Politycy, głównie z PiS, ale nie tylko, nieustannie podkreślają, jak różni są uczestnicy marszu. Dziesiątki tysięcy fajnych ludzi i garstka, która im bruździ. Niestety, taki obraz to czysta manipulacja.

I pora już na pytania pod adresem tych, którzy sami nie nieśli obrzydlistw i nie ryczeli za kibolami, tylko po prostu szli. Z towarzystwem, które przez przyzwoitych ludzi nie może być akceptowane. Ludzie demonstrujący w Święto Niepodległości są niezwykle wrażliwi na wszelkie zarzuty pod adresem marszu. Bo przecież wiejące grozą obrazki to nie oni. Oni maszerują, bo chcą Boga. A to, że o Bogu ryczy ktoś, kogo z pewnością nie chcieliby spotkać po ciemku, kompletnie ich nie razi. Nie słyszą przecież ciągłych ryków i przekleństw. Nie czują smrodu płonących rac. Szczęśliwi ludzie. Nie słyszą tego, co krzyczą idący obok nich. Tego, co słyszą i czują ludzie na sąsiednich ulicach. Uliczna wersja kibolstwa jakoś im nie przeszkadza. Może mają zatyczki w uszach? A może dym z rac ograniczył im pole widzenia? Wychodzi więc na to, że przez Warszawę przewaliło się kilkuset bandziorów, którzy przy biernej postawie policji sterroryzowali tysiące ludzi. I sprawili, że to ich poglądy usłyszano. I ich hasła zobaczono.
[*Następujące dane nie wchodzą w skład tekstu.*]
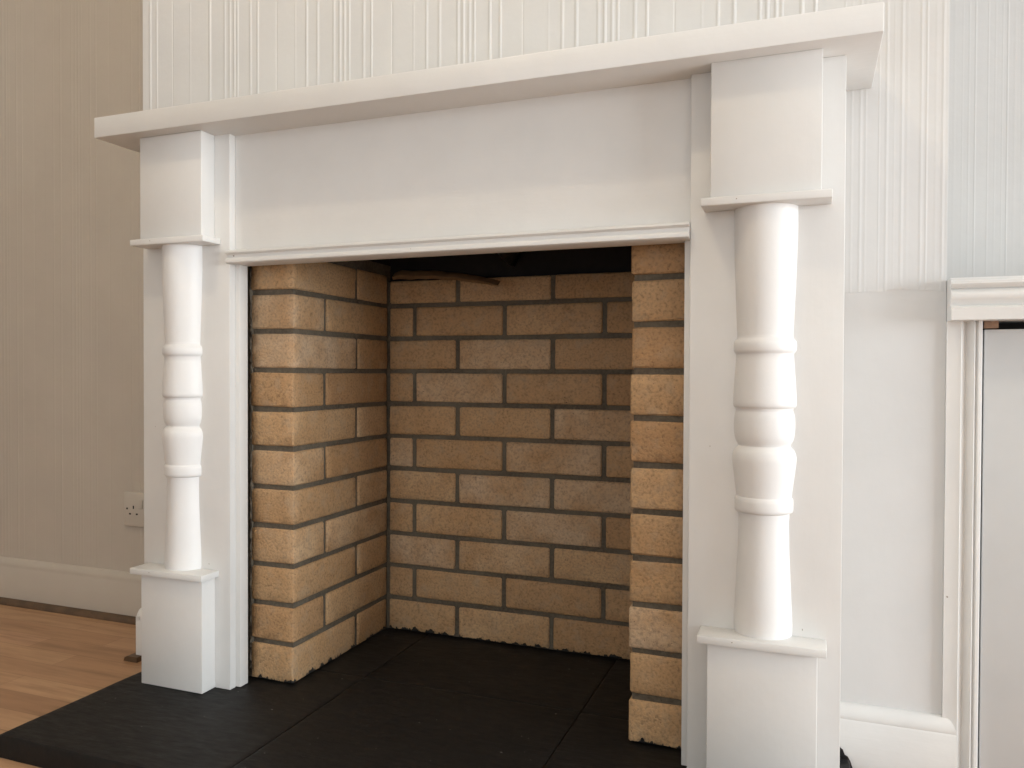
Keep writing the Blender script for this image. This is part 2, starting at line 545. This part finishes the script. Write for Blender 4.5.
def pier(x_in, sgn):
    """sgn=+1: left pier, inner face looks towards +x"""
    bm = bmesh.new(); lay = bm.faces.layers.float.new('tone')
    def xs(a, b):
        return (min(a, b), max(a, b))
    for k, z0, z1 in rows():
        off = random.uniform(-0.001, 0.001)
        xo = x_in - sgn * 0.0985
        if k % 2 == 0:
            spans = [(YP, 1.4767), (1.4867, YK - 0.002)]
        else:
            spans = [(YP, 1.3579), (1.3679, YK - 0.002)]
        for i, (y0, y1) in enumerate(spans):
            a, b = xs(x_in + off, xo if i == 0 else x_in - sgn * 0.09)
            brick(bm, lay, a, b, y0 + off * (i == 0), y1, z0, z1)
    o = link('brick_pier', bm, 'brick', lining, 45)
    bm = bmesh.new()
    a, b = xs(x_in - sgn * 0.004, x_in - sgn * 0.138)
    box(bm, a, b, YP + 0.005, YK + 0.02, 0.0012, 0.845)
    m = link('mortar', bm, 'mortar', o)
    return o
pl = pier(-0.9175, 1)
pr_ = pier(-0.2705, -1)
# rough mortar squeezed out behind the left board
bm = bmesh.new()
NZ, NA = 260, 8
ringv = []
for i in range(NZ + 1):
    z = 0.004 + i * 0.79 / NZ
    cxr = -1.0168 + 0.0016 * noise.noise(Vector((z * 30, 1.0, 0)))
    rr = []
    for k in range(NA):
        a = 2 * math.pi * k / NA
        d = Vector((math.cos(a), math.sin(a), 0))
        r = 0.0034 + 0.0030 * noise.noise(Vector((z * 110, d.x * 1.5, d.y * 1.5))) + 0.0016 * noise.noise(Vector((z * 300, d.x * 3, d.y * 3 + 7)))
        rr.append(bm.verts.new((cxr + d.x * max(0.0008, r), YP + 0.003 + d.y * max(0.0008, r), z)))
    ringv.append(rr)
for i in range(NZ):
    for k in range(NA):
        q = (k + 1) % NA
        bm.faces.new((ringv[i][k], ringv[i][q], ringv[i + 1][q], ringv[i + 1][k]))
bm.faces.new(list(reversed(ringv[0]))); bm.faces.new(ringv[-1])
link('mortar_crust', bm, 'mortar', pl, 60)

bm = bmesh.new(); lay = bm.faces.layers.float.new('tone')
for k, z0, z1 in rows():
    js = [-0.9125, -0.7409, -0.5176, -0.29] if k % 2 == 0 else [-0.9125, -0.849, -0.6279, -0.4036, -0.29]
    if k == 10:
        z1 = 0.8065
    for i in range(len(js) - 1):
        off = random.uniform(-0.0012, 0.0012)
        brick(bm, lay, js[i] + (J if i else 0.0), js[i + 1] - J, YK + off, YK + 0.09, z0, z1)
fb = link('fireback', bm, 'brick', lining, 45)
bm = bmesh.new(); box(bm, -0.93, -0.26, YK + 0.004, YK + 0.09, 0.0012, 0.806)
link('mortar', bm, 'mortar', fb)
# sooty throat above the bricks
bm = bmesh.new()
X0, X1, Y0, Y1, Z0, Z1 = -0.93, -0.258, 1.29, YK + 0.05, 0.8065, 0.995
box(bm, X0, X1, YK + 0.02, YK + 0.09, Z0 + 0.001, Z1)
box(bm, X0 - 0.05, X0 + 0.006, Y0, YK + 0.09, 0.825, Z1)
box(bm, X1 - 0.006, X1 + 0.05, Y0, YK + 0.09, 0.825, Z1)
box(bm, X0 - 0.05, X1 + 0.05, 1.2335, Y0, 0.822, Z1)
box(bm, X0 - 0.05, X1 + 0.05, Y0 - 0.02, YK + 0.09, Z1, Z1 + 0.03)
o = link('flue_throat', bm, 'soot', lining)
o['label'] = 'soot black flue opening above the bricks'

# crumpled dark sheet pushed up the flue
bm = bmesh.new()
nx, ny = 60, 22
grid = []
for i in range(nx + 1):
    row = []
    for j in range(ny + 1):
        u, w = i / nx, j / ny
        x = -0.905 + u * 0.615
        y = 1.335 + w * 0.262
        p = Vector((x * 13, y * 13, 1.7))
        q = Vector((x * 42, y * 42, 5.1))
        z = 0.846 + 0.03 * w + 0.026 * noise.noise(p) + 0.010 * abs(noise.noise(q)) + 0.012 * max(0, u - 0.55) - 0.056 * math.exp(-((x + 0.60) / 0.022) ** 2) * max(0, (w - 0.55) / 0.45)
        row.append(bm.verts.new((x, y, z)))
    grid.append(row)
for i in range(nx):
    for j in range(ny):
        bm.faces.new((grid[i][j], grid[i][j + 1], grid[i + 1][j + 1], grid[i + 1][j]))
ret = bmesh.ops.solidify(bm, geom=bm.faces[:], thickness=0.0015)
o = link('crumpled_sheet', bm, 'dark_sheet', None, 60)
o['label'] = 'black crumpled sheet stuffed into the flue above the bricks'
o['category'] = 'sheet'

# torn brown paper sagging along the top of the fireback
bm = bmesh.new()
N = 40
rowsv = []
for i in range(N + 1):
    u = i / N
    x = -0.895 + u * 0.283
    zlow = 0.8085 - 0.002 * u - 0.0295 * u ** 2.2 + 0.002 * noise.noise(Vector((u * 9, 0, 0)))
    h = 0.0100 * (1 - u) ** 0.7 + 0.0030
    if u < 0.06:
        h *= 0.6 + u * 6
    yb_ = 1.598 - 0.058 * u ** 1.5
    prof = []
    for t in range(9):
        s = t / 8
        prof.append((yb_ - 0.006 * math.sin(s * math.pi * 0.5) + 0.05 * max(0, s - 0.7), zlow + h * s + 0.03 * max(0, s - 0.7)))
    rowsv.append([bm.verts.new((x, y, z)) for y, z in prof])
for i in range(N):
    for t in range(8):
        bm.faces.new((rowsv[i][t], rowsv[i][t + 1], rowsv[i + 1][t + 1], rowsv[i + 1][t]))
bmesh.ops.solidify(bm, geom=bm.faces[:], thickness=0.0008)
o = link('brown_paper', bm, 'paper', None, 60)
o['label'] = 'torn brown paper edge sagging along the top of the brick fireback'
o['category'] = 'paper'

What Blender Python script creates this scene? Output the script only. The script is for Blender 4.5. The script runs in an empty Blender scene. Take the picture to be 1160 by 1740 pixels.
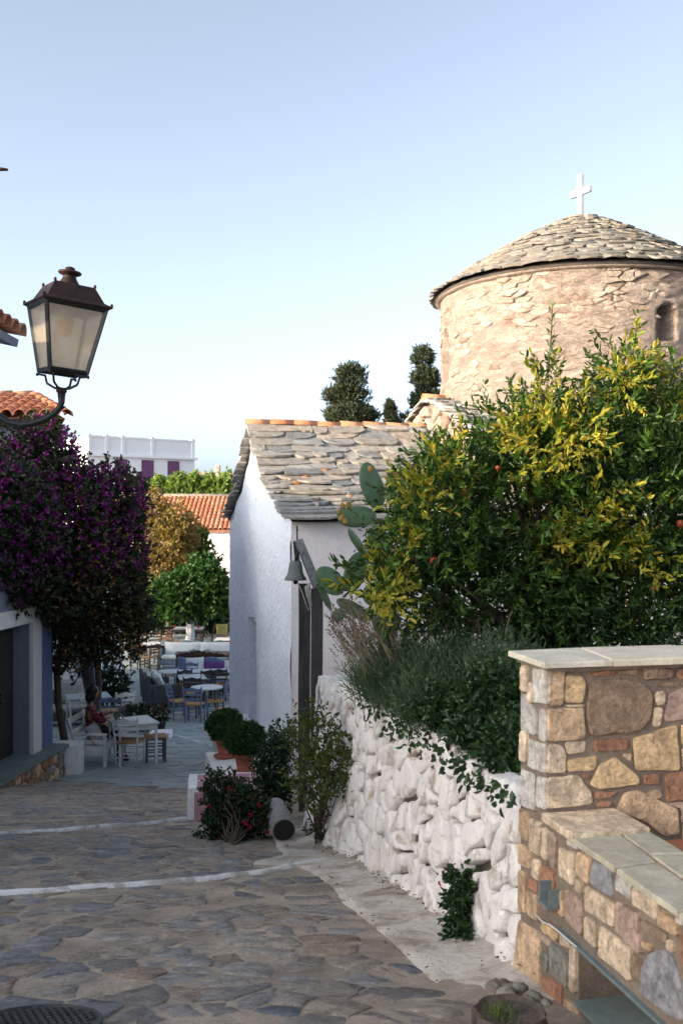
import bpy, math, random
import numpy as np
from mathutils import Vector, Matrix, noise
from mathutils.geometry import delaunay_2d_cdt

# ------------------------------------------------------------------ camera, sky, sun, exposure
scene = bpy.context.scene
COL = scene.collection
EYE = 1.6                       # eye height above the paving near the camera
F = 1700.0                      # focal length in photograph pixels (35 mm lens)
HOR = 880.0                     # horizon row in the photograph
cam_d = bpy.data.cameras.new('camera')
cam_d.sensor_fit = 'VERTICAL'; cam_d.sensor_height = 36.0; cam_d.sensor_width = 24.0
cam_d.lens = F / 1740 * 36.0
cam_d.shift_y = (870 - HOR) / 1740 * -1.0
cam_d.clip_start = 0.05; cam_d.clip_end = 6000
cam = bpy.data.objects.new('camera', cam_d); COL.objects.link(cam)
cam.location = (0, 0, EYE); cam.rotation_euler = (math.radians(90), 0, 0)
cam_d.dof.use_dof = True; cam_d.dof.focus_distance = 7.0; cam_d.dof.aperture_fstop = 5.0
scene.camera = cam

SUN_AZ = math.radians(242)      # compass angle of the sun, clockwise from +Y
SUN_EL = math.radians(13)
world = bpy.data.worlds.new('World'); scene.world = world; world.use_nodes = True
wn = world.node_tree
bg = wn.nodes['Background']
sky = wn.nodes.new('ShaderNodeTexSky'); sky.sky_type = 'NISHITA'; sky.sun_disc = False
sky.sun_elevation = SUN_EL; sky.sun_rotation = SUN_AZ
sky.altitude = 0; sky.air_density = 0.42; sky.dust_density = 3.1; sky.ozone_density = 1.0
hsv = wn.nodes.new('ShaderNodeHueSaturation'); hsv.inputs['Hue'].default_value = 0.489; hsv.inputs['Saturation'].default_value = 0.62   # hazy, washed-out summer sky
wn.links.new(sky.outputs[0], hsv.inputs['Color']); wn.links.new(hsv.outputs[0], bg.inputs[0]); bg.inputs[1].default_value = 0.15
sun_d = bpy.data.lights.new('sun', 'SUN'); sun_d.energy = 2.0; sun_d.angle = math.radians(0.6)
sun_d.color = (1.0, 0.78, 0.55)
sun = bpy.data.objects.new('sun', sun_d); COL.objects.link(sun)
to_sun = Vector((math.sin(SUN_AZ) * math.cos(SUN_EL), math.cos(SUN_AZ) * math.cos(SUN_EL), math.sin(SUN_EL)))
sun.rotation_euler = (-to_sun).to_track_quat('-Z', 'Y').to_euler(); sun.location = to_sun * 60
vs = scene.view_settings
vs.view_transform = 'Standard'; vs.look = 'None'; vs.gamma = 1.0; vs.use_curve_mapping = False
vs.exposure = 1.93
scene.cycles.use_denoising = True
scene.cycles.max_bounces = 8; scene.cycles.transparent_max_bounces = 12

# ------------------------------------------------------------------ helpers
R = random.Random(11); NR = np.random.default_rng(5)

def at(px, py, Y):
    """world point seen at photograph pixel (px, py) at depth Y"""
    return Vector(((px - 580) / F * Y, Y, EYE - (py - HOR) / F * Y))

_GP = [(-30, 6.632), (15.5, -2.468), (17, -2.66), (24, -3.3), (4000, -3.3)]
def gz0(y):
    for (a, za), (b, zb) in zip(_GP, _GP[1:]):
        if y <= b: return za + (zb - za) * (y - a) / (b - a)
    return -3.3
def gz(x, y):
    f = y - 0.7 * x; d = 0.0
    for l in (6.8, 10.6):
        if l < f < l + 3.8: d = -0.06 * (1 - (f - l) / 3.8) * min(1, (f - l) / 0.05)
    return gz0(y) + (d if y < 15 else 0)
def gp(px, py):
    """point of the paving seen at pixel (px, py)"""
    a, b = 1.5, 90.0
    for _ in range(50):
        m = (a + b) / 2
        if EYE - (py - HOR) / F * m > gz0(m): a = m
        else: b = m
    p = at(px, py, a); p.z = gz(p.x, p.y); return p

def nz(x, y, z, s=1.0): return noise.noise(Vector((x * s, y * s, z * s)))

def put(name, me, mat=None, parent=None, world=True):
    o = bpy.data.objects.new(name, me); COL.objects.link(o)
    if mat is not None and len(me.materials) == 0: me.materials.append(mat)
    if parent is not None:
        o.parent = parent
        if world and parent.type == 'EMPTY': o.matrix_parent_inverse = Matrix.Translation(-Vector(parent.location))
    return o
def tag(o, label, cat, group=None):
    o['label'] = label; o['category'] = cat
    if group: o['group'] = group
    return o
def thing(name, label, cat, loc=(0, 0, 0), rz=0.0, group=None):
    o = bpy.data.objects.new(name, None); COL.objects.link(o)
    o.empty_display_size = 0.1; o.location = loc; o.rotation_euler = (0, 0, rz)
    return tag(o, label, cat, group)
def struct(o): o['kind'] = 'structure'; return o
def stuff(o): o['kind'] = 'stuff'; return o
def copy_tree(o, parent=None):
    c = o.copy(); COL.objects.link(c)
    if parent is not None: c.parent = parent; c.matrix_parent_inverse = o.matrix_parent_inverse.copy()
    for ch in list(o.children): copy_tree(ch, c)
    return c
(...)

Ta historia się powtarza. Od paru lat patrioci jadą do stolicy. A tam zawsze ktoś im miesza. Maszerującym nie przychodzi jednak do głowy, że może są za blisko tych oprychów, których teraz gorączkowo się potępia. I nazywa marginesem.

Czy naprawdę można przez kilka godzin z nimi maszerować ramię w ramię i niczego nie widzieć? I niczego nie słyszeć?

Wydanie: 2017, 47/2017

Kategorie: Felietony, Jerzy Domański

Komentarze

  1. goral
    goral 20 listopada, 2017, 14:56

    Panie Jerzy.
    Mi kopara opadła – dosłownie – a rzadko to bywa. Po obejrzeniu relacji z marszu w TV Trwam.
    Obejrzałem to 2 dni po samym marszu, bo taką relację (cała z tego zdarzenia jaka była emitowana na żywo) znalazłem na Youtube.
    Profesor z chyba księdzem, prowadzili ta relację.
    W którymś momencie pod koniec, jedne z prowadzących pochwalił przeniesienie zachowań ze stadionów piłkarskich na ten marsz!
    Mi spała szczęka do ziemi. Pierwszy raz usłyszałem, jak reprezentujący Kościół Katolicki pochwalili kiboli, bandytów, z którymi się walczy w całej europie!
    Proszę sobie to obejrzeć! Do póty jest to nadal dostępne. Dodatkowo są i inne ciekawe wypowiedzi, po których ciarki przechodzą, co dzieje się w Polsce!